Last week, a Bahraini court convicted Sheikh Ali Humaidan of “illegal gathering” and sentenced him to one year in prison for his involvement in peaceful gatherings in the village of Diraz. The protest came after Bahrain dissolved the country’s main opposition group, Al Wifaq, and revoked the citizenship of Sheikh Isa Qasim, the group’s spiritual leader. The authorities accused him of “creating an extremist sectarian environment” and said he had “encourage sectarianism and violence.”

“Shia clerics are just the latest target of a general crackdown by the Bahraini authorities against all those who won’t toe the line of the government,” Ahmed Benchesmi, Communications Director for Human Rights Watch in the Middle East and North Africa told The Media Line. “Before them, human rights activists, bloggers, academics and journalists have been arrested, tortured, some of them even stripped from their citizenship. Now it seems the latest oppressive tactic consists in playing the sectarian tension card by targeting religious figures from a distinct religious community”.

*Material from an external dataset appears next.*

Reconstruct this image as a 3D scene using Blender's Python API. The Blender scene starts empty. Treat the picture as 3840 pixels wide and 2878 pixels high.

While the majority of Bahrain’s population is Shi’ite, the King, Hamad bin Isa al Khalifa is Sunni. Human rights activists say there has been a steady increase in repression since 2011, when the King, backed by troops from Saudi Arabia and the UAE, cracked down on large street protests as part of the Arab spring. The protests had a sectarian dimension, as most of the demonstrators were Shi’ite, angry at the Sunni monarchy and government.

Media reports from Bahrain say that at least eight other Muslim religious sheikhs are facing charges for illegal gathering. Human Rights Watch quotes “credible local sources” that the authorities in Bahrain have questions or brought charges against at least 56 Shi’ite clerics since June, but said they could not verify these claims.

Human rights groups say they are concerned that the government is encouraging divisisons between Sunni and Shi’ite.

“Now that the Bahraini authorities have begun to run out of human rights defenders and political activists to jail, silence, or exile, they are moving on to the Shi’ite community’s religious leaders,” said Joe Stork, deputy Middle East director at Human Rights Watch. “Bahrain appears to be willfully and recklessly fanning the flames of sectarianism, while simultaneously taking moderate voices out of play.”

The US is especially concerned about Bahrain, which houses the Fifth Fleet. The oil-rich country survived the Arab spring intact but anger continues below the surface.

“These prosecutions and interrogations of clerics are the latest stage of a systematic campaign to nullify dissent and protest in Bahrain,” Stork said. “But to target the Shia community’s religious leaders at a time when the region is facing sectarian violence is a dangerous and irresponsible tactic that Bahrain’s US and UK allies in particular should forcefully condemn.”

Earlier this month, a group of United Nations human rights experts criticized “numerous charges” brought against Shi’ite clerics and called on the Bahraini government to end its “systematic harassment of its Shi’ite population.” The experts represent the UN independent fact-finding and monitoring mechanism on human rights.

In February, the government deported Sheikh Mohammed Hasan Ali Husain, one of more than 200 Bahrainis stripped of their citizenship since 2012. In 2014, the UN special rapporteur on freedom of religion and belief said the decision to support another Shi’ite cleric “may amount to intimidating and thus discriminating against the entire Shi’ite Muslim community in the country because of its religious beliefs.”